Bisnis.com, JAKARTA -- Direktorat Jenderal Bea dan Cukai (DJBC) Kementerian Keuangan (Kemenkeu) mengakui rencana pengenaan cukai plastik masih terganjal oleh sejumlah kendala. Salah satunya karena sikap Kementerian Perindustrian (Kemenperin) yang dianggap belum sejalan dengan rencana tersebut.
Kepala Sub Direktorat Tarif Cukai DJBC Kemenkeu Sunaryo mengatakan dalam konteks internal Kemenkeu, pembahasan mengenai cukai plastik sebenarnya telah selesai. Rancangan Peraturan Pemerintah (RPP) tentang cukai plastik juga sebenarnya sudah selesai dan tinggal menunggu kesepakatan antar kementerian.
Namun, dia tak menampik bahwa ada beberapa pihak yang tampaknya belum paham benar mengenai rencana pengaturan tersebut.

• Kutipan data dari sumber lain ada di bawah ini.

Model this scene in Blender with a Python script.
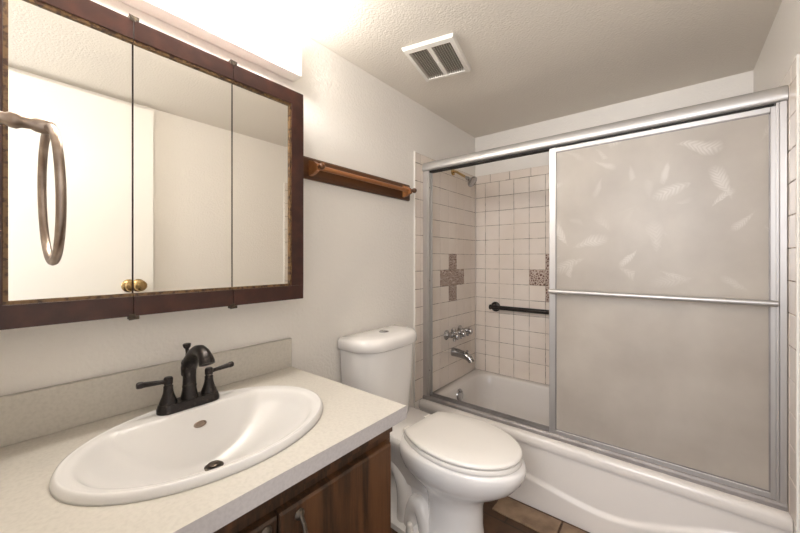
import bpy, bmesh, math, random
from mathutils import Vector, Matrix

random.seed(7)
S = bpy.context.scene
C = S.collection
for o in list(bpy.data.objects):
    bpy.data.objects.remove(o)

# ------------------------------------------------------------------ camera
YAW = math.radians(38.83)
CAM_Z = 1.2
cam_d = bpy.data.cameras.new('camera')
cam = bpy.data.objects.new('camera', cam_d)
C.objects.link(cam)
cam.location = (0, 0, CAM_Z)
cam.rotation_euler = (math.radians(90), 0, YAW)
cam_d.sensor_width = 36
cam_d.lens = 341.9 / 800 * 36
cam_d.shift_y = -7 / 800
cam_d.clip_start = 0.01
S.camera = cam

# ------------------------------------------------------------------ world, light, exposure
W = bpy.data.worlds.new('world')
S.world = W
W.use_nodes = True
W.node_tree.nodes['Background'].inputs[0].default_value = (0.97, 0.97, 1.0, 1)
W.node_tree.nodes['Background'].inputs[1].default_value = 1.2
S.view_settings.view_transform = 'Standard'
S.view_settings.look = 'None'
S.view_settings.gamma = 1
S.view_settings.exposure = 0.0
BULB = 88.0


def area(name, loc, target, size, power, col, sy=None):
    d = bpy.data.lights.new(name, 'AREA')
    d.energy = power
    d.color = col
    d.size = size
    if sy:
        d.shape = 'RECTANGLE'
        d.size_y = sy
    o = bpy.data.objects.new(name, d)
    C.objects.link(o)
    o.location = loc
    o.rotation_euler = (Vector(target) - Vector(loc)).to_track_quat('-Z', 'Y').to_euler()
    return o


area('doorway_fill', (-0.05, -1.0, 1.7), (-0.3, 1.6, 0.9), 0.9, 36, (0.96, 0.96, 1.0))  # added fill through the doorway from behind the camera, no known lamp

# ------------------------------------------------------------------ room measures
XL, XR, YN, YB, ZC = -1.218, 0.306, -0.02, 2.45, 2.15


# ------------------------------------------------------------------ materials
def lin(c):
    return tuple(((v / 255) / 12.92 if v / 255 <= 0.04045 else ((v / 255 + 0.055) / 1.055) ** 2.4) for v in c) + (1,)


def mat(name, col, rough=0.5, metal=0.0, bump=None, var=None, coat=0.0, spec=0.5, stretch=None, detail=3):
    """bump = (scale, strength, distance); var = (scale, colour2, low, high)"""
    m = bpy.data.materials.new(name)
    m.use_nodes = True
    nt = m.node_tree
    b = nt.nodes['Principled BSDF']
    b.inputs['Base Color'].default_value = lin(col)
    b.inputs['Roughness'].default_value = rough
    b.inputs['Metallic'].default_value = metal
    b.inputs['Specular IOR Level'].default_value = spec
    b.inputs['Coat Weight'].default_value = coat
    b.inputs['Coat Roughness'].default_value = 0.05
    if bump or var:
        tc = nt.nodes.new('ShaderNodeTexCoord')
        mp = nt.nodes.new('ShaderNodeMapping')
        nt.links.new(tc.outputs['Object'], mp.inputs[0])
        if stretch:
            mp.inputs['Scale'].default_value = stretch
    if bump:
        n = nt.nodes.new('ShaderNodeTexNoise')
        n.inputs['Scale'].default_value = bump[0]
        n.inputs['Detail'].default_value = detail
        bp = nt.nodes.new('ShaderNodeBump')
        bp.inputs['Strength'].default_value = bump[1]
        bp.inputs['Distance'].default_value = bump[2]
        nt.links.new(mp.outputs[0], n.inputs[0])
        nt.links.new(n.outputs[0], bp.inputs['Height'])
        nt.links.new(bp.outputs[0], b.inputs['Normal'])
    if var:
        n = nt.nodes.new('ShaderNodeTexNoise')
        n.inputs['Scale'].default_value = var[0]
        n.inputs['Detail'].default_value = 6
        r = nt.nodes.new('ShaderNodeValToRGB')
        r.color_ramp.elements[0].position = var[2]
        r.color_ramp.elements[1].position = var[3]
        r.color_ramp.elements[0].color = lin(col)
        r.color_ramp.elements[1].color = lin(var[1])
        nt.links.new(mp.outputs[0], n.inputs[0])
        nt.links.new(n.outputs[0], r.inputs[0])
        nt.links.new(r.outputs[0], b.inputs['Base Color'])
    return m


def wood(name, c1, c2, rough=0.4, axis='Z', scale=9, c3=None):
    m = bpy.data.materials.new(name)
    m.use_nodes = True
    nt = m.node_tree
    b = nt.nodes['Principled BSDF']
    b.inputs['Roughness'].default_value = rough
    tc = nt.nodes.new('ShaderNodeTexCoord')
    mp = nt.nodes.new('ShaderNodeMapping')
    sc = {'X': (0.06, 1, 1), 'Y': (1, 0.06, 1), 'Z': (1, 1, 0.06)}[axis]
    mp.inputs['Scale'].default_value = sc
    n1 = nt.nodes.new('ShaderNodeTexNoise')
    n1.inputs['Scale'].default_value = scale
    n1.inputs['Detail'].default_value = 5
    n1.inputs['Distortion'].default_value = 0.6
    n2 = nt.nodes.new('ShaderNodeTexNoise')
    n2.inputs['Scale'].default_value = scale * 14
    n2.inputs['Detail'].default_value = 6
    mul = nt.nodes.new('ShaderNodeMath')
    mul.operation = 'MULTIPLY_ADD'
    mul.inputs[1].default_value = 0.45
    fr = nt.nodes.new('ShaderNodeMath')
    fr.operation = 'MULTIPLY'
    fr.inputs[1].default_value = 2.6
    pp = nt.nodes.new('ShaderNodeMath')
    pp.operation = 'PINGPONG'
    pp.inputs[1].default_value = 0.55
    r = nt.nodes.new('ShaderNodeValToRGB')
    r.color_ramp.elements[0].position = 0.2
    r.color_ramp.elements[1].position = 0.75
    r.color_ramp.elements[0].color = lin(c1)
    r.color_ramp.elements[1].color = lin(c2)
    L = nt.links.new
    L(tc.outputs['Object'], mp.inputs[0])
    L(mp.outputs[0], n1.inputs[0])
    L(mp.outputs[0], n2.inputs[0])
    L(n1.outputs[0], fr.inputs[0])
    L(fr.outputs[0], pp.inputs[0])
    L(n2.outputs[0], mul.inputs[0])
    L(pp.outputs[0], mul.inputs[2])
    L(mul.outputs[0], r.inputs[0])
    L(r.outputs[0], b.inputs['Base Color'])
    bp = nt.nodes.new('ShaderNodeBump')
    bp.inputs['Strength'].default_value = 0.15
    bp.inputs['Distance'].default_value = 0.001
    L(n2.outputs[0], bp.inputs['Height'])
    L(bp.outputs[0], b.inputs['Normal'])
    return m


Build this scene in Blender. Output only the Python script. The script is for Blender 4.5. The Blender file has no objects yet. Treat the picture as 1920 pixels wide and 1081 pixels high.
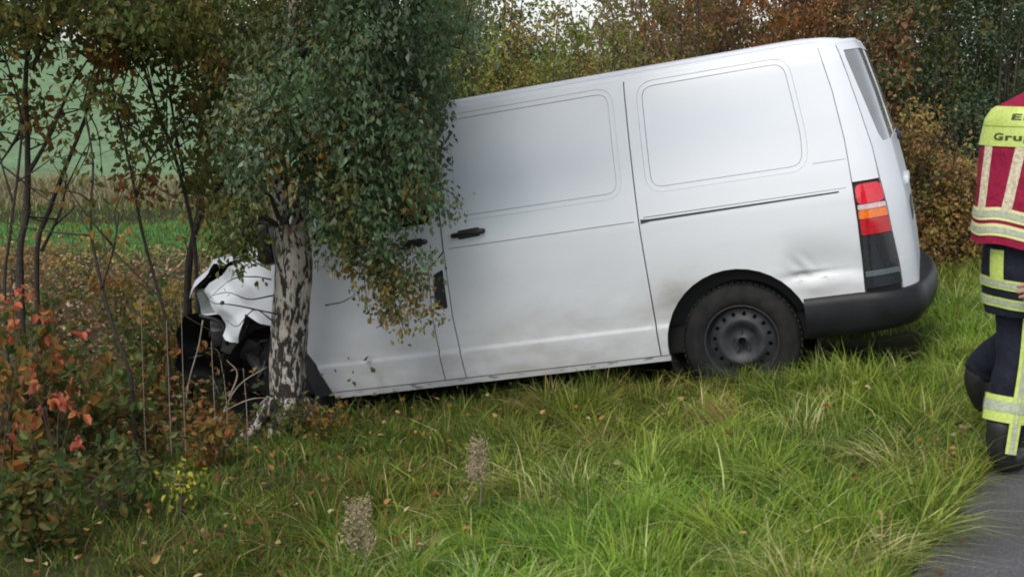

Ada kekhawatiran jika hal itu diterapkan akan terjadi kontraksi ekonomi, padahal yang bakal dikenakan hanya kantong plastik saja.
"Ya memang [rada alot] ada kekhawatiran, padahal dulu per kantong plastik [saat penjajakan] dikenakan tarif Rp200 toh jalan. Jadi, nanti tidak akan sebesar itu," papar Sunaryo, Senin (14/5/2018).
Seperti diketahui, meski sudah masuk dalam Anggaran Pendapatan dan Belanja Negara (APBN) 2018, rencana pengenaan cukai plastik tak kunjung diterapkan. Padahal, pemerintah sebelumnya menargetkan penerimaan dari cukai plastik senilai Rp500 miliar.
Pembahasan yang terkatung-katung ini membuat prediksi pengenaan cukai plastik dipastikan molor, apalagi setelah pembahasan selesai di level kementerian, rencana cukai plastik juga harus dikonsultasikan ke DPR.
"Memang di APBN telah menjadi target. Kami akan terus berjuang, tapi kan memang menjadi kewajiban kami untuk mendiskusikan dengan kementerian lain," ungkapnya.
Jika dilihat berdasarkan strukturnya, struktur penerimaan cukai Indonesia tergolong paling minim yakni hanya memiliki tiga Barang Kena Cukai (BKC) yakni cukai rokok, etil alkohol, dan minuman mengandung etil alkohol (MMEA).
Padahal, di beberapa negara, jumlah BKC bisa lebih dari 3 jenis bahkan ada yang mencapai lebih dari 20. Misalnya, Finlandia dengan 16 jenis BKC, Prancis 14 jenis BKC, Jerman 13 jenis BKC, Jepang 24 jenis BKC, Korsel 18 jenis BKC, Malaysia 14 jenis BKC, Singapura 33 jenis BKC, dan India 28 jenis BKC.
Adapun penerimaan DJBC per kuartal I/2018 tercatat mencapai Rp17,89 triliun atau tumbuh 15,84%. Jumlah ini terdiri dari penerimaan dari bea masuk sebesar Rp8,41 triliun, bea keluar sebesar Rp1,43 triliun, dan cukai sebesar Rp8,05 triliun.